I see the cult of personality that has grown around this man, and I know that his reelection would be a disaster for freedom in this country. Christian Nationalists are waiting to enact Project 2025, stripping the government of its power and dismantling it from within. I see GOP governors and officials taking away people’s right to choose in the name of “freedom" (which, to them, means the freedom to impose laws that suppress women in accordance with their bible). I see women whose personal health information is shared across state lines to see if they had an abortion elsewhere so they can be prosecuted, and I see doctors in Texas facing a $10,000 fine for terminating a pregnancy, regardless of the reason. I saw footage of literally self-described Nazi's at the GOP convention who were not turned away.
This is Margaret Atwood’s worst dream come true.
I see all of this and I am reminded of a fascist in 1931 who swayed a nation. I am reminded of a hardline religious minority who took over a middle-eastern country and installed Ayatollah Khomeini in place of the largely pro-Western government the year I was born. In both of those cases, violent change happened because regular citizens thought they were insulated by laws, and neighbors, and rules. We now believe that the bulwark of governmental rules, regulations, and laws that promise free and fair elections will insulate them from the possibility of an authoritarian regime.
They won’t though. We’ve already seen them come close to toppling that wall.
Trump's most ardent supporters believe he is the second coming of Christ, and that the election was stolen. Some believe that Obama is really running the government and telling President Biden what to do. These people came to the capital armed to "take the government back" from people who think like me, and many seem perfectly fine with Trump being a dictator so long as they're on the right side of his politics.

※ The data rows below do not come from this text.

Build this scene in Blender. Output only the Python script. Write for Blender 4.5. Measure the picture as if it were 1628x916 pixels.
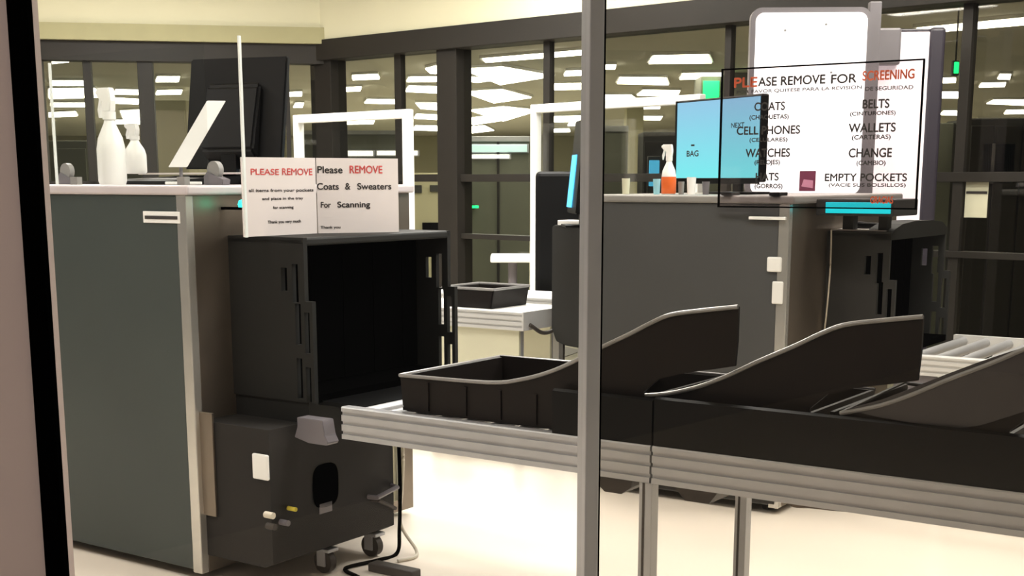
import bpy, bmesh, math, random
from mathutils import Vector, Matrix
random.seed(7)
SC = bpy.context.scene
for o in list(bpy.data.objects): bpy.data.objects.remove(o)

# ------------------------------------------------------------------ camera
F = 2100.0; TH = math.atan(2100/10900); CX = 814.0; PY = 288+F*math.tan(TH); H = 1.5
cam = bpy.data.cameras.new('camera'); co = bpy.data.objects.new('camera', cam)
SC.collection.objects.link(co); SC.camera = co
co.location = (0, 0, H); co.rotation_euler = (math.pi/2-TH, 0, 0)
cam.sensor_width = 36; cam.lens = 36*F/1628; cam.shift_y = (PY-458)/1628
cam.clip_start = 0.05; cam.clip_end = 200

# ------------------------------------------------------------------ world, exposure
w = bpy.data.worlds.new('world'); SC.world = w; w.use_nodes = True
w.node_tree.nodes['Background'].inputs[0].default_value = (0.9, 0.85, 0.8, 1)
w.node_tree.nodes['Background'].inputs[1].default_value = 0.10
vs = SC.view_settings
vs.view_transform = 'Standard'; vs.look = 'None'; vs.gamma = 1; vs.use_curve_mapping = False
vs.exposure = 0.0

def area(name, loc, sx, sy, power, col=(1, .98, .95), rot=(0, 0, 0)):
    l = bpy.data.lights.new(name, 'AREA'); l.shape = 'RECTANGLE'; l.size = sx; l.size_y = sy
    l.energy = power; l.color = col
    o = bpy.data.objects.new(name, l); SC.collection.objects.link(o)
    o.location = loc; o.rotation_euler = rot
    return o
ROOM_AND_ADDED_LAMPS = [(-2.2, 3.2, 60), (0.6, 4.6, 80), (-2.6, 7.6, 90), (0.0, 7.4, 90), (2.9, 3.0, 45), (-3.6, 5.6, 50), (2.2, 5.8, 80), (-2.9, 9.6, 85), (0.0, 9.0, 75), (2.6, 7.0, 60)]  # last three are unseen lamps added to brighten the cream wall
for i, (x, y, p) in enumerate(ROOM_AND_ADDED_LAMPS):
    area('ceiling_or_added_lamp', (x, y, 3.31), 1.2, 0.6, p*.8, rot=(0, 0, math.radians(-34.7)))
area('corridor_fill', (-1.3, 0.3, 2.6), 1.0, 0.5, 17, (1, .90, .87))  # unseen fill light added to brighten the near wall and post

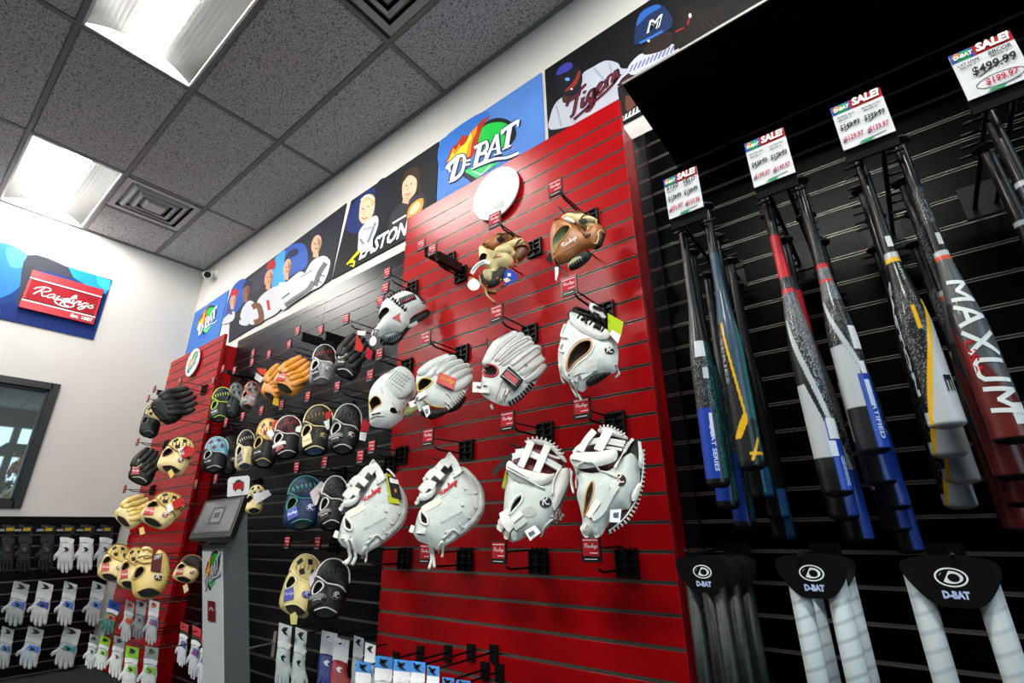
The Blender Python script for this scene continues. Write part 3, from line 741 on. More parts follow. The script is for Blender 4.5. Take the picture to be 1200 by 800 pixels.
def hook(label, lp, pp=None, yw=YR, L=.27, w=.046, h=.056, lower=True, slab=0.):
    """peg hook: wall plate, card arm with card, lower peg; lp, pp = pixels of card and plate"""
    if pp is not None:
        P = at(*pp, yw); d = ray(*lp); Yl = P.x/d.x*d.y if abs(d.x) > 1e-6 else yw-L
        Yl = min(max(Yl, yw-.36), yw-.14); C = at(*lp, Yl); P = Vector((C.x, yw, max(min(P.z, C.z), C.z-.06)))
    else:
        if yw > YR and at(*lp, yw-L).x > RX0-.06: yw = YR; L = .16
        C = at(*lp, yw-L); P = Vector((C.x, yw, C.z-.02))
    t = thing('peg_hook', label, 'hook', P, None)
    share('wall_plate', plate_mesh(), t, P)
    b = MB(); b.tube([(C.x, yw-.004, P.z+.03), (C.x, yw-.03, C.z), (C.x, C.y+.004, C.z)], .0028, 6); b.build('card_arm', M_BLKMETAL, t)
    cdm = card_mesh(w, h); co = share('card', cdm, t, C); share('lettering', _sl[('script', round(w, 3))], co, C)
    if lower:
        b = MB(); y1 = C.y+.05; b.tube([(C.x, yw-.006, P.z-.015), (C.x, y1, P.z-.012), (C.x, y1-.02, P.z-.002)], .0036, 6)
        b.build('peg', M_BLKMETAL, t)
    if slab:
        b = MB(); b.box(C.x-.003, C.x+.022, C.y+.02, yw-.02, C.z-slab, C.z-.004); b.build('glove_rest', M_BLACK, t)
    return t
HK = [ # center panel
 ('peg hook with card above the dark brown glove, highest on the red panel', (651,220), (692,255)),
 ('peg hook with card in front of the white disc holding the tan and brown glove', (580,258), (627,287)),
 ('peg hook with card directly below the dark brown glove', (667,335), (710,367)),
 ('peg hook with card below the tan and brown glove', (582,367), (622,392)),
 ('peg hook with card above the white glove with a red label', (499,397), (543,415)),
 ('peg hook with large card below the white glove with a green tag', (682,478), (722,497)),
 ('peg hook with card below the white glove with red seams', (595,493), (640,508)),
 ('peg hook with card above the right one of the two white first base mitts', (502,512), (548,528)),
 ('peg hook with large card at lower right of the red panel under the last mitt', (693,643), (736,660)),
 ('peg hook with card under the mitt with a white barcode tag', (585,647), (632,658)),
 ('peg hook with card under the right first base mitt', (499,648), (546,656)),
 ('peg hook with dark card behind the laces of the left first base mitt', (428,645), (475,655)),
 ]
for lab, a, b in HK: hook(lab, a, b, w=.055, h=.062)
hook('empty hook with thick black rest, front card, at upper left of the red panel', (507,293), (541,322), w=.05, h=.05, slab=.045)
hook('empty hook just behind the other black rest at upper left of the red panel', (494,287), (528,300), w=.05, h=.05, lower=False, slab=.045)
DW = [ # dark wall: label, pixel
 ('peg hook with card beside the red panel, top one of three above black-laced glove', (454,320)), ('peg hook with card beside the red panel, middle of three above the black-laced glove', (452,338)),
 ('peg hook with pale card partly behind the black-laced white glove', (446,353)), ('peg hook with card right of the black and red glove', (445,415)),
 ('peg hook with card above the white basket-web glove', (434,440)), ('peg hook with card upper left of the black-laced glove on bare slatwall', (406,374)),
 ('empty hook with card and black rest, right one high on the dark wall', (376,387)), ('empty hook with card and black rest, left one high on the dark wall', (349,388)),
 ('peg hook with card above the orange glove', (339,404)), ('card hook of the black rest at far left, right card', (315.5,415.5)),
 ('card hook of the black rest at far left, left upper card', (297,414)), ('card hook of the black rest at far left, left lower card', (295.6,424.6)),
 ('peg hook with card below the grey glove', (395.7,453)), ('peg hook with card below the front orange glove', (361,464.7)), ('peg hook with card below the rear orange glove', (330.5,474.5)),
 ('peg hook with card below the grey and orange glove', (306.8,481.3)), ('peg hook with card below the dark green glove', (284.8,488)), ('peg hook with card below the lime green glove', (265,494.8)),
 ('peg hook with card below the dark red and white glove', (348,547.7)), ('peg hook with card below the glove with a tan label', (380.7,541.7)), ('peg hook with card below the black glove with grey wrist', (422.7,535)),
 ('peg hook with card under a red hang tag near the big mitt', (436,523.7)), ('peg hook with card below the light blue and black glove', (253,561)),
 ('peg hook with card above the tan glove with blue label', (337,635.6)), ('peg hook with card above the low black glove', (372.5,636)),
 ]
for lab, a in DW: hook(lab, a, None, YW-.022, .25, slab=.05 if 'rest' in lab and 'card hook' not in lab else 0., lower='rest' not in lab)
RL = [('peg hook with card above the black gloves on the narrow red panel', (211,446.6), (240,457)), ('peg hook standing out left of the black gloves near the far wall', (173.6,467), (204,470)),
 ('empty hook with black rest near the far wall corner', (181,456), (206,462)), ('peg hook left of the black glove with a red label', (161,518), (196,520)), ('peg hook left of the upper tan gloves', (146,573), (180,572)),
 ('peg hook with card at the right edge of the narrow red panel, topmost', (250,446), (262,455)), ('peg hook with card right of the black gloves on the red edge', (243.5,502), (256,508)), ('peg hook with card right of the tan glove on the red edge', (230,567), (243,570))]
for lab, a, b in RL:
    if 'red edge' in lab or 'right edge' in lab: hook(lab, a, None, YW-.022, .25)
    else: hook(lab, a, b, YR, .3, slab=.04 if 'rest' in lab else 0.)
for i, (lab, a) in enumerate([('peg hook with card on the red side face, left of two', (261.5,432)), ('peg hook with card on the red side face, right of two', (275,434))]): hook(lab, a, None, YW-.022, .16, slab=.03)

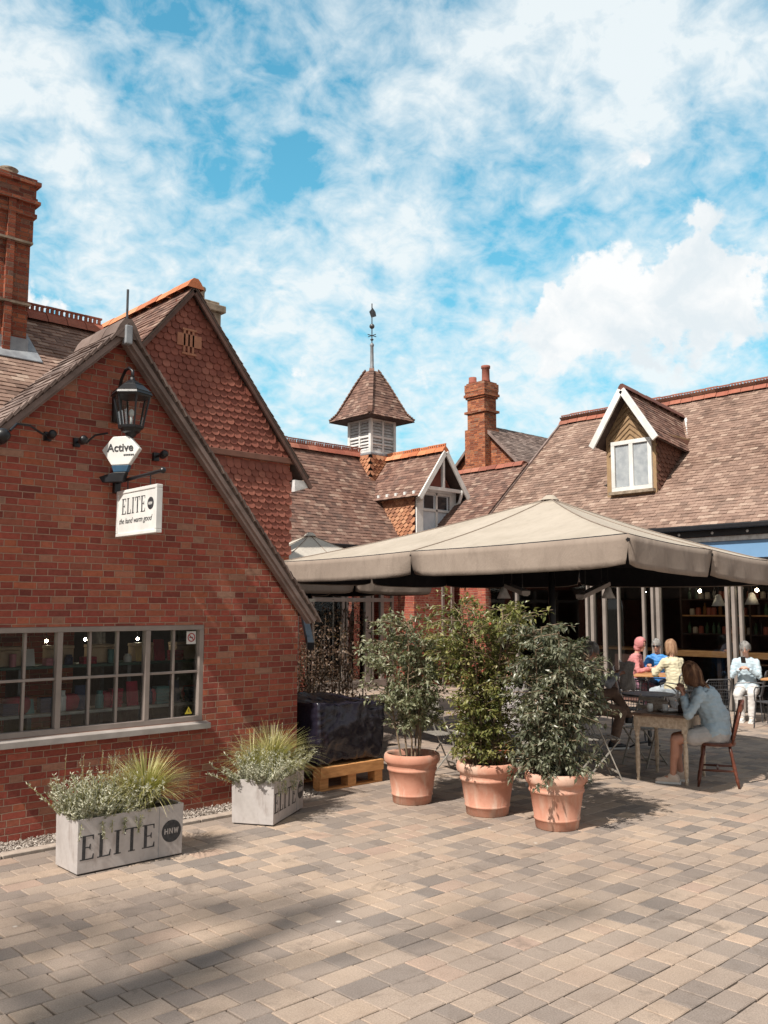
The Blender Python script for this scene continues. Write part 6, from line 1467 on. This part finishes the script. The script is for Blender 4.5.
def person(label, loc, rz, hip=.50, lean=12, headp=8, hands=((.30,.12,.80),(.30,-.12,.80)), feet=((.38,.10,0),(.40,-.10,0)), skin=None, top=None, top_long=True, bot=None, bot_long=True, shoe=None,
           hair=None, hair_len='short', s=1.0, voxel=.013, build_w=1.0, hood=None, bare=True, nm_top='jacket', nm_bot='trousers', headturn=0, skirt=0, vest=None):
    t = thing0('person', label, 'person'); skin = skin or SKIN
    ln_ = R(lean); ax = V((math.sin(ln_), 0, math.cos(ln_)))
    pel = V((0,0,hip)); waist = pel+V((.0,0,.16))*1.0+ax*.02; chest = pel+V((0,0,.06))+ax*.34; neck = pel+V((0,0,.06))+ax*.50; hp = R(lean*.4+headp); hd_ = V((math.sin(hp), 0, math.cos(hp)))
    hc = neck+hd_*.155+V((.012,0,0)); Rt = Matrix.Rotation(R(headturn), 3, 'Z')@Matrix.Rotation(hp, 3, 'Y')
    F = lambda x, y, z: hc+Rt@V((x, y, z))
    sh_ = [neck+V((0, sgn*.158*build_w, -.085)) for sgn in (1,-1)]; hips = [pel+V((.02, sgn*.095, .0)) for sgn in (1,-1)]
    b = MB()
    b.capsule(pel+V((0,.06,0)), pel+V((0,-.06,0)), .115*build_w, .115*build_w); b.capsule(pel, waist, .125*build_w, .115*build_w); b.capsule(waist, chest, .115*build_w, .125*build_w)
    b.capsule(chest+V((0,.09,.04)), chest+V((0,-.09,.04)), .085, .085); b.capsule(neck+V((0,.10,-.07)), neck+V((0,-.10,-.07)), .048, .048); b.capsule(neck-hd_*.05, neck+hd_*.09, .052, .05)
    b.ell(F(0,0,.02), (.092,.074,.105), Rt); b.ell(F(.03,0,-.035), (.058,.056,.075), Rt); b.capsule(F(.085,0,.005), F(.106,0,-.02), .009, .013, 8); b.ell(F(.086,0,-.055), (.016,.024,.008), Rt); b.ell(F(.07,0,-.093), (.022,.024,.018), Rt)
    for s_ in (1,-1): b.ell(F(-.005, s_*.076, -.005), (.018,.009,.03), Rt); b.ell(F(.068, s_*.034, .028), (.02,.022,.012), Rt)
    elb = []; wr = []
    for i, sgn in enumerate((1,-1)):
        e, w = ik(sh_[i], V(hands[i]), .275, .245, (-.35, sgn*.6, -.8)); elb.append(e); wr.append(w)
        b.capsule(sh_[i], e, .046, .036); b.capsule(e, w, .037, .025); d = (w-e).normalized(); hand(b, w, d+V((.0,0,.0)), V((0,0,1)) if abs(d.z) < .8 else V((-1,0,0)), 1.0, .55, sgn)
    knee = []; ank = []
    for i, sgn in enumerate((1,-1)):
        f = V(feet[i]); a_ = f+V((-.02,0,.08)); k, a2 = ik(hips[i], a_, .43, .41, (1, sgn*.12, .6)); knee.append(k); ank.append(a2)
        b.capsule(hips[i], k, .085, .056); b.capsule(k, a2, .054, .034); b.capsule(a2, a2+V((.14,0,-.05)), .034, .026)
        b.ell(k.lerp(a2,.3)+V((-.022,0,0)), (.042,.042,.10))
    body = organic(b, 'body', skin, t, voxel, 2)
    m = MB()
    for s_ in (1,-1): m.ell(F(.083, s_*.031, .022), (.010,.012,.007), Rt, 10, 6)
    m.build('eye', K['ink'], t, smooth=True)
    g_ = .022
    m = MB()
    m.capsule(pel+V((0,.055,.02)), pel+V((0,-.055,.02)), .135*build_w, .135*build_w); m.capsule(pel+V((0,0,.03)), waist, .145*build_w, .138*build_w); m.capsule(waist, chest, .138*build_w, .142*build_w)
    m.capsule(chest+V((0,.095,.04)), chest+V((0,-.095,.04)), .104, .104); m.capsule(neck+V((0,.09,-.062)), neck+V((0,-.09,-.062)), .062, .062)
    for i in (0,1):
        w = elb[i].lerp(wr[i], .86 if top_long else .1); m.capsule(sh_[i], elb[i], .061, .052); m.capsule(elb[i], w, .051, .041)
    if skirt:
        for i in (0,1): m.capsule(hips[i]+V((0,0,.02)), hips[i].lerp(knee[i], skirt), .115, .105)
    tp_ = organic(m, nm_top, top, t, voxel, 3, .015)
    m = MB(); m.capsule(pel+V((0,.06,-.01)), pel+V((0,-.06,-.01)), .130*build_w, .130*build_w)
    for i in (0,1):
        kk = knee[i] if bot_long else hips[i].lerp(knee[i], .55); m.capsule(hips[i], kk, .108, .080 if bot_long else .098)
        if bot_long: m.capsule(knee[i], knee[i].lerp(ank[i], .9), .076, .060)
    organic(m, nm_bot, bot, t, voxel, 3, .007)
    for i in (0,1):
        m = MB(); f = V((ank[i].x, ank[i].y, ank[i].z-.08)); m.capsule(f+V((-.035,0,.042)), f+V((.10,0,.036)), .043, .040); m.capsule(f+V((.10,0,.034)), f+V((.165,0,.030)), .038, .028); m.capsule(f+V((-.03,0,.07)), f+V((.02,0,.075)), .042, .042)
        so_m = organic(m, 'shoe', shoe, t, min(voxel, .009), 2)
        m = MB(); m.prism([V((f.x-.085+.275*(.5-.5*math.cos(PI*k/9)), f.y+(.040+.006*math.sin(PI*k/9))*1, f.z+.0)) for k in range(10)]+[V((f.x-.085+.275*(.5-.5*math.cos(PI*k/9)), f.y-(.040+.006*math.sin(PI*k/9)), f.z+.0)) for k in range(9,-1,-1)], (0,0,1), 0, .022)
        m.build('sole', K['white'] , t)
    # hair
    if hair is not None:
        m = MB(); m.ell(F(-.014,0,.042), (.094,.086,.10), Rt); m.ell(F(-.035,0,.0), (.078,.083,.09), Rt)
        cap_ = organic(m, 'hair', hair, t, .009, 1, .013)
        st_ = MB(); r_ = random.Random(len(label)); L_ = {'short': .05, 'mid': .17, 'long': .40}[hair_len]; N_ = {'short': 260, 'mid': 420, 'long': 700}[hair_len]
        for i in range(N_):
            a = r_.uniform(-PI, PI); 
            if abs(a) < .75 and hair_len != 'short': a = math.copysign(r_.uniform(.75, PI), a)
            zz_ = r_.uniform(-.2, 1); q = math.sqrt(max(0, 1-zz_*zz_)); p = F(-.012, 0, .035)+Rt@V((.098*q*math.cos(a), .090*q*math.sin(a), .104*zz_)); pts = [p]
            LL = L_*r_.uniform(.7,1.1); n_ = 7; v_ = Rt@V((math.cos(a)*.5, math.sin(a)*.5, 0))*(.4+.6*q)+V((0,0,-.2)); cen = F(-.012,0,.035)
            for k in range(n_):
                v_ = (v_*.6+V((-.10 if hair_len != 'short' else 0,0,-.55))).normalized()*(LL/n_); p = p+v_
                dd = p-cen; rr2 = math.hypot(dd.x, dd.y)
                if p.z > neck.z-.0:
                    mn = .088
                    if dd.length < .10: p = cen+dd.normalized()*.10
                else:
                    # lie on the back and shoulders
                    back = chest.x-(neck.z-p.z)*math.tan(ln_)*-0.0
                    ref = neck+(-ax)*((neck.z-p.z)/max(.2, ax.z)); mx_ = ref.x-.118
                    if p.x > mx_ and abs(p.y) < .15: p.x = p.x*.35+mx_*.65
                pts.append(V(p))
            sdv = V((-math.sin(a), math.cos(a), 0)); w_ = r_.uniform(.003,.006); vs = []
            for k, p_ in enumerate(pts): ww_ = w_*(1-(k/(len(pts)-1))**3*.8); vs += [p_-sdv*ww_, p_+sdv*ww_]
            st_.mesh(vs, [(2*k,2*k+1,2*k+3,2*k+2) for k in range(len(pts)-1)], r_.random())
        st_.build('hair_strands', hair, cap_, smooth=True)
    if hood is not None:
        m = MB(); m.ell(F(-.02,0,.03), (.115,.112,.13), Rt); m.ell(F(-.03,0,-.06), (.09,.10,.09), Rt); hb2 = organic(m, 'hood', hood, t, .010, 2, .006)
        # open the hood at the face
        bm_ = bmesh.new(); bm_.from_mesh(hb2.data); fwd = Rt@V((1,0,0)); c_ = F(0,0,-.01)
        bmesh.ops.delete(bm_, geom=[f for f in bm_.faces if (f.calc_center_median()-c_).dot(fwd) > .055 and abs((f.calc_center_median()-c_).y) < .075 and abs((f.calc_center_median()-c_).z) < .09], context='FACES'); bm_.to_mesh(hb2.data); bm_.free()
    put(t, loc, rz, s); return t, F, dict(neck=neck, chest=chest, wr=wr, pel=pel, sh=sh_)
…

Laws don't protect us from that sort of crazy, and those people are armed. It's easy to think that California is a long way from Washington, but there are Trump flags in my neighborhood. I don't believe we're safe, and I don't see the situation getting better. It’s bigger than Trump, though he emboldens the worst of us. When he passe (and he will, eventually), another far right person will take Trump's place, and their ideas again will spread like poison from the darker corners of the internet. Their hate will be taught to our children if we’re not vigilant, and it will happen because we fail to teach them to appreciate the horror of what has already happened.
Because we don’t teach the horrors of the past, we fail to prepare our children for what could come.
So, I build a rifle. Not because the government is coming for us, but because the citizens are. And, if I now have to wonder about my neighbors, then we will be armed, too.
I’m no longer anti-violence, I’m anti-fascist.